2. Define use cases of social computing solving those problems. Develop use cases to attack these carefully defined problems. Include the actors and events for each. Continuing with our CRM example, a use case could be:

  • Customer presents a challenging product question;
  • Account manager reaches out to community of individuals with expertise about the customer and the product;
  • Some community members respond; others critique the input via attention data such as ratings, comments and tags;
  • Account manager filters responses with the help of the attention data; answers customer, provides resolution; updates community with specific customer resolution; and generalizes feedback and updates customer support knowledge base.

3. Select the correct tools. Now that you know what the steps in your use case are, it’s a question of selecting the right tools. Among the more common choices for the enterprise are blogs, wikis, social profiles, social bookmarking, communities, discussion forums, tagging, micro-blogging, activity streams, status updates, voting and rating.

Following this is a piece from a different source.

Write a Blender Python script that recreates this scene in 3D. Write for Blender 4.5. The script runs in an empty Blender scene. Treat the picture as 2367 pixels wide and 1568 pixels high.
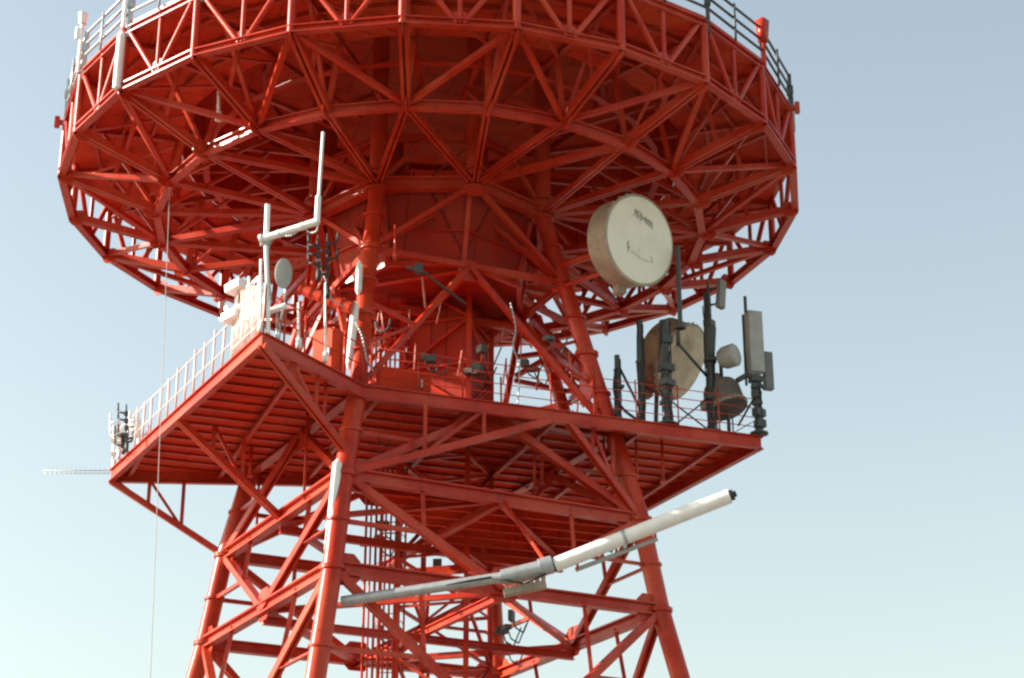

Let’s examine one of the steps in the CRM use case: The account manager might post a question to a discussion forum, browse/search "people tags" to find specific individuals with documented subject-matter expertise, or explore content tags to find creators of content related to the subject matter. Or some combination of the three. Experiment during the pilot phase and choose the alternative that works best.

4. Publish best practices. Some believe social computing in the enterprise should be left unfettered by directions, rules or guidelines. While that’s how it works in the consumer world, proper guidelines can increase adoption—and certainly results—in the business context.

Some examples of best practices include:

  • Prior to creating a community, explain its purpose and ground rules to prospective members;
  • Tag articles with terms that are meaningful to the group, not particular to the source material;
  • Discussion participants should stay on topic to preserve the thread’s value, and moderators should discourage digression; and
  • Social profiles are vital to a comprehensive social computing strategy, and profile-building "jam sessions" are a good way to get them done fast.

5. Identify obstacles. By 2012, more than 30% of large organizations will operate social software suites for all their employees, according to a recent Gartner report. Nonetheless, large organizations in particular will encounter internal obstacles. For example, employees may already be using Facebook, LinkedIn or other systems and resist alternatives. They may worry about making their ideas public and uncensored. Management may be entrenched in "old school" hierarchical thinking, or worry about reduced productivity. It’s prudent to identify these obstacles, prioritize them and develop tactics to address them.

6. Identify desired cultural transformations. As obstacles are overcome, Web 2.0 can make an enormous impact on the culture of a company, including: improved transparency; decentralization of information; increased sense of identity; democratization; emergence of knowledge; and improved communication for a distributed workforce.

An organization should do some soul-searching to ensure it’s ready to support cultural transformations like these. They don’t occur without a willingness to change and a commitment to improve the bottom line. For those who are ready, here’s a good plan of attack for the all-important cultural change piece:

Provide direction by preparing a mission statement for your cultural transformation. Identify specific examples of activities that would illustrate the transformation in action.

Identify the second- and third-order impact of these activities on the bottom line. Identify groups and individuals who are good role models for the transformation, and list their relevant traits. Finally, identify groups that may resist the transformation, and understand why.

Armed with this deeper insight into cultural transformation, the champions of the enterprise social computing initiative can work more effectively with the departments most concerned over possible cultural changes.